Tom Scollon
Tom Scollon
Chief Editor

I would like to digress this week from my mission to cover world markets.

It is a most important digression – ‘beware the dividend traps or, in other words, beware fool’s gold.

With share pieces plummeting, and for most companies no revision of dividends, it stands to reason that dividend yields would be, well, ‘suss’. The word means suspicious, and it is aptly used.

Dividend yield is a percentage ratio of dividend, divided by the company’s share price. As prices fall and there is no change to dividend, yield increases. As we know too well, equity prices are falling and dividend yield is increasing. To many these dividends now appear very attractive. Many investors take yield into account when making investing decisions.

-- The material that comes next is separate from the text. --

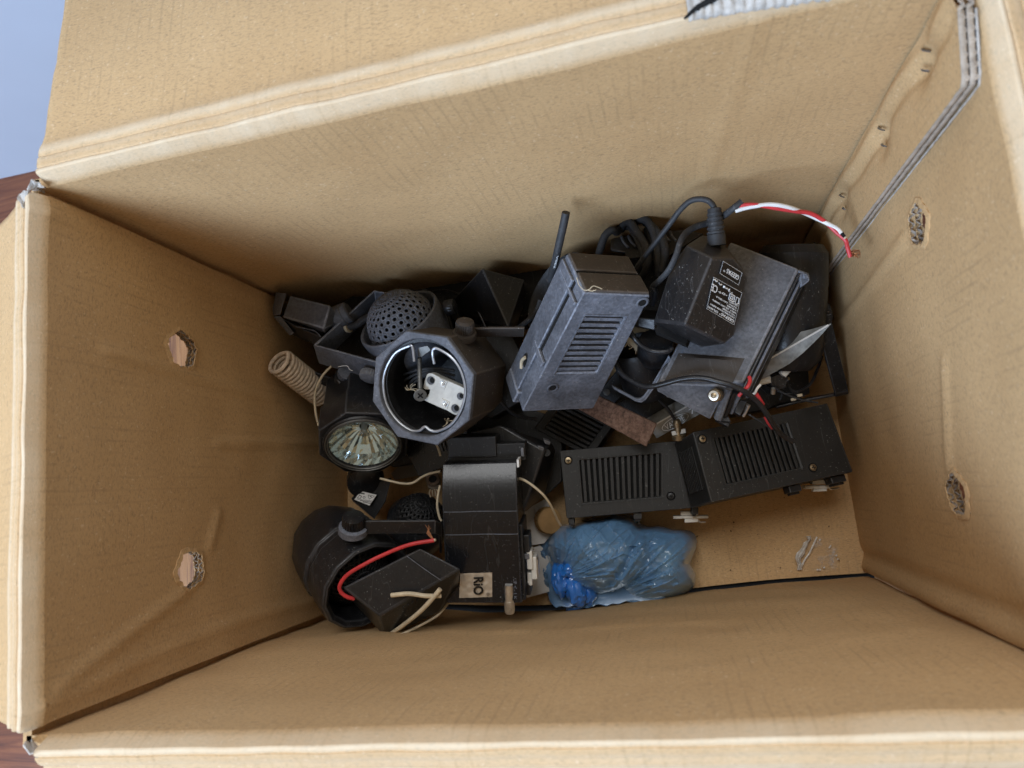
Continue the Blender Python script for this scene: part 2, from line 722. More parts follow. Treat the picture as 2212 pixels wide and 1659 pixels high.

One of the shortcomings of relying on fundamental data such as dividend is that it is mostly out of date. In the case of yield the data can be misleading by as much as 12 months. Data is historical and thus backward looking. I am not saying it is useless but that it should be read with come caution.

As we approach reporting season, expect some earnings surprises in which we will see downward revisions of profits and thus dividends. Many companies may try the old trick of maintaining dividend in the hope that there will not be a further sell down of its share price. Of course, we can say with near certainly that such stocks have already been sold down. The Instos who are closer to the action than the average retail investor will have sensed that all is not right and quietly started to sell.

One of the concerns for companies maintaining the same dividend on a falling profit is that the ‘payout ratio’ can rise beyond maintainable levels. At some point there will be a day of reckoning.

As they say – if it sounds too good to be true, it probably is.